Tomorrow is International Migrants Day, a day to recognise the enormous role that migrant workers play in the global economy and to share experiences to ensure their continued protection. For illegal or forced migrants, however, this day is pretty insignificant since international discussions on the topic tend to exclude them, focusing instead on the rights of legal migrants.

Though migration has been happening for centuries, the last ten years have seen an unprecedented increase in the mobility of people, legal and illegal, both within countries and across borders. Better infrastructure, cheaper and faster ways of communicating and emerging opportunities in urban areas are driving the movement of millions of people across the globe. This trend has made migration a major policy priority in many countries.

The UK’s Department for International Development (DfID) has been at the forefront of policy work on migration, looking particularly at ways of making migration work better for the poor. Its recent flagship paper Moving out of Poverty – Making Migration work for the poor sets out a number of important issues including identifying opportunities for low-skilled migration to the UK where there are clear gaps in the labour market, and ensuring that migrants have access to their human rights under national law. The paper also highlights the need to develop low-cost and secure mechanisms for migrants to send money home so that they can be invested in poor communities. A number of UK organisations including ODI have contributed to work on these themes. All our resources on migration are available here.

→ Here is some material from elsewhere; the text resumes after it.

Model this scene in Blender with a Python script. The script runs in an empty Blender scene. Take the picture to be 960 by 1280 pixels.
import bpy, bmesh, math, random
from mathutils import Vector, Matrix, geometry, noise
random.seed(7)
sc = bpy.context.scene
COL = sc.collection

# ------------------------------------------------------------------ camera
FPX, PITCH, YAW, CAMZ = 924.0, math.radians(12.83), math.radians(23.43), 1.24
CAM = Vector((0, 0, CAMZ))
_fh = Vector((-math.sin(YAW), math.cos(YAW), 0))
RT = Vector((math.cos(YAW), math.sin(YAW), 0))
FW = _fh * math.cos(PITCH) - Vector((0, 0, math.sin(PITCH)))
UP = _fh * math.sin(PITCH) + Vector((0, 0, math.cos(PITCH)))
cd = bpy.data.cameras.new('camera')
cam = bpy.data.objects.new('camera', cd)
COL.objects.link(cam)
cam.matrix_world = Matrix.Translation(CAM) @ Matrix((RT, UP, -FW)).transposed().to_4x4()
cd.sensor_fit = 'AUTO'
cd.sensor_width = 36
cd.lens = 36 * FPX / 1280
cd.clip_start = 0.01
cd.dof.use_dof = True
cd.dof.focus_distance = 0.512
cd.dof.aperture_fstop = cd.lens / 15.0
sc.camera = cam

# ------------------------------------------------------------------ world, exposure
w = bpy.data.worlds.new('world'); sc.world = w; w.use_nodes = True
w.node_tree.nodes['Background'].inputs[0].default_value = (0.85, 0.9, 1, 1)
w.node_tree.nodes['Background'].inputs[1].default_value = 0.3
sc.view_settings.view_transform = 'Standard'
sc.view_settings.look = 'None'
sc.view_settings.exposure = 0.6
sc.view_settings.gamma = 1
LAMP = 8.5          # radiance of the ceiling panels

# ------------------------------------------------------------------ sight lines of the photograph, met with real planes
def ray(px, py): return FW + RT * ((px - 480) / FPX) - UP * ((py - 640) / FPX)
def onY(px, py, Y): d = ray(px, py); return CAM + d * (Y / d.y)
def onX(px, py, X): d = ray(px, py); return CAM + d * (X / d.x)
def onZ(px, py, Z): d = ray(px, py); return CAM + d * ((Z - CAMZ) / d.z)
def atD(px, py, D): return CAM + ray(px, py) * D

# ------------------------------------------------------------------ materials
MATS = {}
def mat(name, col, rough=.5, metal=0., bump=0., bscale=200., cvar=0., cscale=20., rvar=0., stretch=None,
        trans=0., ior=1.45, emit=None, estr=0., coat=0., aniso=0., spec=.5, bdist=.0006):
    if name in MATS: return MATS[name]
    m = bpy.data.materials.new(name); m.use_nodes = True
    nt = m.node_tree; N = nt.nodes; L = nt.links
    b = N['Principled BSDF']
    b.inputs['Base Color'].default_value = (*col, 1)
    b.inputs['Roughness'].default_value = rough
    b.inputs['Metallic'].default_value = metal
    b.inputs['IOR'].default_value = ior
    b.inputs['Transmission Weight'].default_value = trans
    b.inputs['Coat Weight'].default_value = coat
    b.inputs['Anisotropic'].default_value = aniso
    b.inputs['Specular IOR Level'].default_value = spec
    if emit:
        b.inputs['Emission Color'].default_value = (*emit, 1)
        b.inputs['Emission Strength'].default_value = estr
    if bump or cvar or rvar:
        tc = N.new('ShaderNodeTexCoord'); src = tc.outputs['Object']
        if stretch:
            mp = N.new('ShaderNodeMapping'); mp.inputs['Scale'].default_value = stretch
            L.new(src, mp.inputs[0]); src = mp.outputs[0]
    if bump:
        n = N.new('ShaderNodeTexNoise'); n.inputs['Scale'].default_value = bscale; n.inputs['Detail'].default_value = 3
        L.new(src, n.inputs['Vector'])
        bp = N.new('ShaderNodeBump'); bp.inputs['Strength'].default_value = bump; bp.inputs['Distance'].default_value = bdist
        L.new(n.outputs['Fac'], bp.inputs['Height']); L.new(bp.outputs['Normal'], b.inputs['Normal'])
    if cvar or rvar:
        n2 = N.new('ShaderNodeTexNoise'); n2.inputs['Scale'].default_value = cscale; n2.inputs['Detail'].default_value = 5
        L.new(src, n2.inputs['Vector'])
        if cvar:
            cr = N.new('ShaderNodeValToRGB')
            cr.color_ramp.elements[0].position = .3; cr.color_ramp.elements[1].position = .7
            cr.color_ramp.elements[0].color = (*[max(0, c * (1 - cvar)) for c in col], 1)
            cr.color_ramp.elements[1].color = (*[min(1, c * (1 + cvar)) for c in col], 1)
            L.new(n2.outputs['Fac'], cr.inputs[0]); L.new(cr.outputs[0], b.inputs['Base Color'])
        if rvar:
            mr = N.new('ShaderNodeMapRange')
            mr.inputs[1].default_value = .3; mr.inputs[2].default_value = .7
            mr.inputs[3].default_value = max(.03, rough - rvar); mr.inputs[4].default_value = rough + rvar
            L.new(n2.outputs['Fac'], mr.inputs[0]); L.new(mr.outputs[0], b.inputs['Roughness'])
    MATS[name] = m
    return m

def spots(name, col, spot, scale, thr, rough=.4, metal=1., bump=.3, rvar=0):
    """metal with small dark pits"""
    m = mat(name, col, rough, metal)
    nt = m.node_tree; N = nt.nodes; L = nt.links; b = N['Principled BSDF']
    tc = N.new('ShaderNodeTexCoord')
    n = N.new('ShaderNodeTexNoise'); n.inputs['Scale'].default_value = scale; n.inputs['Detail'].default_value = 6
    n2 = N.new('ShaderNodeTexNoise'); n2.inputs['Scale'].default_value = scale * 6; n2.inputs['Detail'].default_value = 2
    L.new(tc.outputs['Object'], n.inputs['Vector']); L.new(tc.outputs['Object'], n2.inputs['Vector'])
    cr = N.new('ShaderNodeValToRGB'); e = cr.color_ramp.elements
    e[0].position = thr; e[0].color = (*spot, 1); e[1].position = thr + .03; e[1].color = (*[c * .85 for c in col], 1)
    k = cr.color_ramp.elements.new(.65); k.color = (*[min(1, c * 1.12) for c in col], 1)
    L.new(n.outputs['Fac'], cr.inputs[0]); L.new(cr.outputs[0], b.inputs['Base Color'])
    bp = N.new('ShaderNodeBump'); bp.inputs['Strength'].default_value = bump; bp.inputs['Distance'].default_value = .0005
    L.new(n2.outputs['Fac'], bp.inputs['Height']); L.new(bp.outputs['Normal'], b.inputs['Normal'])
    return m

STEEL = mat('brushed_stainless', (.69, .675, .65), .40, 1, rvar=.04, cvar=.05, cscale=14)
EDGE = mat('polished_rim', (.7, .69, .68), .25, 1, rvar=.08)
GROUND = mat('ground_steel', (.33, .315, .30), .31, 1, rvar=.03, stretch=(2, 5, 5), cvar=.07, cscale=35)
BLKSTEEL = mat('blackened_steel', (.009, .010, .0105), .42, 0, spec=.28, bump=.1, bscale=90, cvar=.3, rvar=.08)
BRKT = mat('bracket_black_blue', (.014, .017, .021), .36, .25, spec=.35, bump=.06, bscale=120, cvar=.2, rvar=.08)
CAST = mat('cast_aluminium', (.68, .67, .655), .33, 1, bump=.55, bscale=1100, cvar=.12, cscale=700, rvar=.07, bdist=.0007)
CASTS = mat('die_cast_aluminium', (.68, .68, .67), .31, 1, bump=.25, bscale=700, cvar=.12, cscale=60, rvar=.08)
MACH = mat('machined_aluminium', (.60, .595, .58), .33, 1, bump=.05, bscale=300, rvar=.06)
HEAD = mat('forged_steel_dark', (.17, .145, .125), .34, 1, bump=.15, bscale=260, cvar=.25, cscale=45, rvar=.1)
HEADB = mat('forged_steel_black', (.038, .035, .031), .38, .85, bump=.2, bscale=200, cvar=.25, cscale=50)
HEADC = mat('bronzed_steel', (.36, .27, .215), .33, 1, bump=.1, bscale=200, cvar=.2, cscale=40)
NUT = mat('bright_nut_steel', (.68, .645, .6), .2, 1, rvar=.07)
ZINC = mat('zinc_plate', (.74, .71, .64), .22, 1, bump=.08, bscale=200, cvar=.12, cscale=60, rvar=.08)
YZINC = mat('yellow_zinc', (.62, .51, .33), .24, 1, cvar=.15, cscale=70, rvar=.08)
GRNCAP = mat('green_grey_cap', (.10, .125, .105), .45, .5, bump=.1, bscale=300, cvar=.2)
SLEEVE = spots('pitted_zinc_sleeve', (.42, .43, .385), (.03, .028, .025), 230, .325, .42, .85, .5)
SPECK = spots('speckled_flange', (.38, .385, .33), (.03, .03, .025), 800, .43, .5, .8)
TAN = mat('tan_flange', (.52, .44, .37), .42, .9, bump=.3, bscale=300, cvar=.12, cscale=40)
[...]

There is, however, a huge blind spot in current thinking on migration. Policy discussions tend to skim over the issue of forced or illegal migration focusing on people who take a decision to move themselves and do so legally. This is problematic in that it is often very difficult to distinguish between different types of migration, especially in relation to the migration of the poor. As numerous examples especially in relation to cross-border migration show, people may have varying degrees of control over whether or not they move and under what kinds of circumstances. This blurs the distinction between voluntary and forced migration as well as migration and trafficking.

Similarly migration is often done through labour market intermediaries who give advances to the migrants or their families. Such an arrangement can be similar to debt-bondage but may also result in greater economic returns in the longer term making it difficult, once again, to distinguish migration from bonded labour. Also, people may move to escape social discrimination or political persecution at home making it difficult to separate migrants from internally displaced people.

By all accounts trafficking and various forms of illegal migration for work are growing despite the sophistication of modern surveillance methods and more laws to prevent the exploitation of vulnerable groups of people. Examples include the trafficking of women and girls for domestic work and prostitution, children being trafficked for bonded labour within and across borders and indigenous people being employed on highly exploitative terms.

The immediate need is to have a discussion on migration that includes this kind of movement and does not compartmentalise migration separately from trafficking and child labour. Civil society, researchers and policy makers need to act together to develop a proper understanding of the political economy of forced and illegal migration and find ways of protecting vulnerable populations.